President-Elect Trump’s proposed tariffs could increase consumer prices, economists warn
WILMINGTON, NC (WWAY) — President-elect Donald Trump continuing to affirm that he will impose tariffs on foreign goods during his second administration.
Trump has proposed a 10-20% tariff on all foreign imports and a 60% tariff on all imports from China. A tariff is a tax on imports that is paid by the company importing goods.
The idea of imposing tariffs is that they will force companies to manufacture in the US but many economists—like UNCW Instructor Dr. Mouhcine Guettabi—say they are ineffective on that front.
“It’s still going to raise the prices and the person who’s going to be paying those prices is us, the consumers. It’s not going to be the Chinese company or the Taiwanese company, or wherever,” Guettabi said.

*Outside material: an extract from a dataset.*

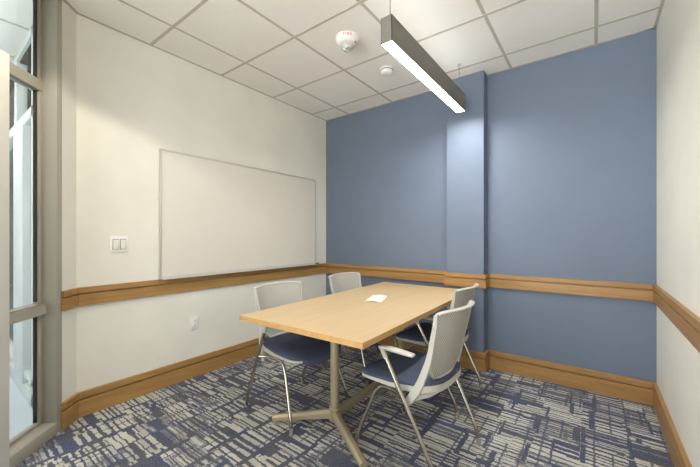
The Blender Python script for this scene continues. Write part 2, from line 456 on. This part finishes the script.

Paradoxically, Guetabbi says tariffs can actually make it harder for companies to manufacture in the US by increasing costs.
“If you levy tariffs on a bunch of things that these US companies are buying, then that raises the costs of US companies themselves, which means the types of things they make, even though they’re made within the country, those prices are going to rise as well,” Guettabi explained.
Guettabi adds tariffs can also encourage other countries to impose tariffs on American exports, which can make foreign companies reluctant to purchase from the US markets.
So why have tariffs become a popular talking point?
Erica York is a senior economist and research director at the Tax Foundation, a DC-based think tank focused on tax policy. York says tariffs offer a politically expedient way to gain support.
“Tariffs let politicians create a very clear story and a very clear enemy of who they are targeting with the policy, even though that story doesn’t line up with economic reality,” York explained.
While encouraging manufacturing in the US has been a talking point for both sides of the aisle, York says tariffs won’t solve the issue.
“We need to be looking at broader reforms to the business tax system, look at how we treat business investment in the tax code, look at broader regulatory barriers to doing business in the US, look at labor issues. All of these are much more fruitful areas for reform than imposing taxes on imports.”